SET TASK:
Set down the material exactly as given, please, from its first line through the line that includes "return n.outputs[0]".

Begin

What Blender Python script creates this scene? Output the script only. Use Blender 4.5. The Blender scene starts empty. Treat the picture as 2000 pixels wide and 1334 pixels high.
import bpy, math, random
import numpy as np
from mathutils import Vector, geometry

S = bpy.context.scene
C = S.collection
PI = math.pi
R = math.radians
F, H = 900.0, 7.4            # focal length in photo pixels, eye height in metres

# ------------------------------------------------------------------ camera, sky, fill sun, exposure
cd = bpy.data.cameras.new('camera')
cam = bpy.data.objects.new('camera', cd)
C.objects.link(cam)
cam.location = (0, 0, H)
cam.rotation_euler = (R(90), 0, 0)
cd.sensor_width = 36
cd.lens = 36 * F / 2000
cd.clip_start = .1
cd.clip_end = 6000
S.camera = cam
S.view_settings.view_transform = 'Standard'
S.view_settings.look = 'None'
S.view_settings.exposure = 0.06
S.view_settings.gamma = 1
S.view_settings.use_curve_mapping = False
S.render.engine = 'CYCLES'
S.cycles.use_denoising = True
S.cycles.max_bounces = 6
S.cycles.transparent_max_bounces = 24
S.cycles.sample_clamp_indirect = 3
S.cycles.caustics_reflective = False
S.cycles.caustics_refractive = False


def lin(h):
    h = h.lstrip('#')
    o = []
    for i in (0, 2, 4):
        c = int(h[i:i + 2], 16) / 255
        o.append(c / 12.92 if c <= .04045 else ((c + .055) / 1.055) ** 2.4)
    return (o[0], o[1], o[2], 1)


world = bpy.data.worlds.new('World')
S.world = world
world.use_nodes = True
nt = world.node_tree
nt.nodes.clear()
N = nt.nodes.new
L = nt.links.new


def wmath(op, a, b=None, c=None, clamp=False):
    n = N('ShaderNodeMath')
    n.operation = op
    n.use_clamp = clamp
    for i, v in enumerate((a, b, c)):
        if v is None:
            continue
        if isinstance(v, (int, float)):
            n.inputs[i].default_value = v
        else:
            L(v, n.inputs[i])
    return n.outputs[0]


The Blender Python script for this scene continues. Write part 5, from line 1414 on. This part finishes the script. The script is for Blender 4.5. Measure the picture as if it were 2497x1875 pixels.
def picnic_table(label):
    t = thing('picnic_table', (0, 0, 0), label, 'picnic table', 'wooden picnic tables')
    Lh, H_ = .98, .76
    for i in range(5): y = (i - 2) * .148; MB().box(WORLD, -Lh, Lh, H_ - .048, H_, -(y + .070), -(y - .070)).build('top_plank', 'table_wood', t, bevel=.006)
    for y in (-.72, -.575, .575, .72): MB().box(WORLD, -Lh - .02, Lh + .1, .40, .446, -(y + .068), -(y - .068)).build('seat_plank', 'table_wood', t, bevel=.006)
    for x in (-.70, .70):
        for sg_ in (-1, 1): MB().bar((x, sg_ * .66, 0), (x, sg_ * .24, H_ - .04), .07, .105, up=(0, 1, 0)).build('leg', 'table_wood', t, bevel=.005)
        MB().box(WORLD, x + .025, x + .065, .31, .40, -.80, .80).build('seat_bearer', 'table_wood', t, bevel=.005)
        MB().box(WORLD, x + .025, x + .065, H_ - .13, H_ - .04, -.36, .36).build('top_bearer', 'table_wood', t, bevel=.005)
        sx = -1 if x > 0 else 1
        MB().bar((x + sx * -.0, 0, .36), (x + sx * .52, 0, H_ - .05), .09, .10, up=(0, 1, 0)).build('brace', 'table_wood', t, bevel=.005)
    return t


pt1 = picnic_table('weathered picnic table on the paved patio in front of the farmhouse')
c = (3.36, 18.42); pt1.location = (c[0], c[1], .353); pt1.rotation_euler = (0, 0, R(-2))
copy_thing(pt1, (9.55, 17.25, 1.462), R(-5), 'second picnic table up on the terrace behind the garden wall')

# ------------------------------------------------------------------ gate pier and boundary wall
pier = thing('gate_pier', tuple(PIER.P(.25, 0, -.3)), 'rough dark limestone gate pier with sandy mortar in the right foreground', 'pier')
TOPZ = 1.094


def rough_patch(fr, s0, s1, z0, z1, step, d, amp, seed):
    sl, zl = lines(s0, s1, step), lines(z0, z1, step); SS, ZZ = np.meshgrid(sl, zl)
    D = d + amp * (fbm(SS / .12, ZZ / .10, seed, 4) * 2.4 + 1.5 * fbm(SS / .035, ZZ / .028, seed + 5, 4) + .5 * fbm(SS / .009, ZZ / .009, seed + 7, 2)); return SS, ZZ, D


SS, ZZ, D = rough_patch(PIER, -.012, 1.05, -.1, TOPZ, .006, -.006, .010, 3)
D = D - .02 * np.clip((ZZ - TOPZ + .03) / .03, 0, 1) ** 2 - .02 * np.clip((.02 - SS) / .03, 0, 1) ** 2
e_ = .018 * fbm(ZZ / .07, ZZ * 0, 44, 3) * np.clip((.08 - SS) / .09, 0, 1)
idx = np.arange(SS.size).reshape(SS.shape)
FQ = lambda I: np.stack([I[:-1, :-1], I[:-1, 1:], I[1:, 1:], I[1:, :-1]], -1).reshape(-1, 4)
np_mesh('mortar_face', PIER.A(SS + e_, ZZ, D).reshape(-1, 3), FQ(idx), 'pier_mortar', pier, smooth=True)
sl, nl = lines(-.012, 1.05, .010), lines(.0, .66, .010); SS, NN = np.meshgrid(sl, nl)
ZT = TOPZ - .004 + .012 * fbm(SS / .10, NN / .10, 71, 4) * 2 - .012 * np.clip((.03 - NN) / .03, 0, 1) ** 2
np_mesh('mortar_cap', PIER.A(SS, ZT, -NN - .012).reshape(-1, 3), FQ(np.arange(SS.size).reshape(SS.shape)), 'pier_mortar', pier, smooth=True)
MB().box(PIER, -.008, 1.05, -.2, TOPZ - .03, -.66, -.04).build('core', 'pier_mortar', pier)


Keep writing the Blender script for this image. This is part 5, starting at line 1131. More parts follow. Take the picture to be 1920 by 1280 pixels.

End

THE RESPONSE:
What Blender Python script creates this scene? Output the script only. Use Blender 4.5. The Blender scene starts empty. Treat the picture as 2000 pixels wide and 1334 pixels high.
import bpy, math, random
import numpy as np
from mathutils import Vector, geometry

S = bpy.context.scene
C = S.collection
PI = math.pi
R = math.radians
F, H = 900.0, 7.4            # focal length in photo pixels, eye height in metres

# ------------------------------------------------------------------ camera, sky, fill sun, exposure
cd = bpy.data.cameras.new('camera')
cam = bpy.data.objects.new('camera', cd)
C.objects.link(cam)
cam.location = (0, 0, H)
cam.rotation_euler = (R(90), 0, 0)
cd.sensor_width = 36
cd.lens = 36 * F / 2000
cd.clip_start = .1
cd.clip_end = 6000
S.camera = cam
S.view_settings.view_transform = 'Standard'
S.view_settings.look = 'None'
S.view_settings.exposure = 0.06
S.view_settings.gamma = 1
S.view_settings.use_curve_mapping = False
S.render.engine = 'CYCLES'
S.cycles.use_denoising = True
S.cycles.max_bounces = 6
S.cycles.transparent_max_bounces = 24
S.cycles.sample_clamp_indirect = 3
S.cycles.caustics_reflective = False
S.cycles.caustics_refractive = False


def lin(h):
    h = h.lstrip('#')
    o = []
    for i in (0, 2, 4):
        c = int(h[i:i + 2], 16) / 255
        o.append(c / 12.92 if c <= .04045 else ((c + .055) / 1.055) ** 2.4)
    return (o[0], o[1], o[2], 1)


world = bpy.data.worlds.new('World')
S.world = world
world.use_nodes = True
nt = world.node_tree
nt.nodes.clear()
N = nt.nodes.new
L = nt.links.new


def wmath(op, a, b=None, c=None, clamp=False):
    n = N('ShaderNodeMath')
    n.operation = op
    n.use_clamp = clamp
    for i, v in enumerate((a, b, c)):
        if v is None:
            continue
        if isinstance(v, (int, float)):
            n.inputs[i].default_value = v
        else:
            L(v, n.inputs[i])
    return n.outputs[0]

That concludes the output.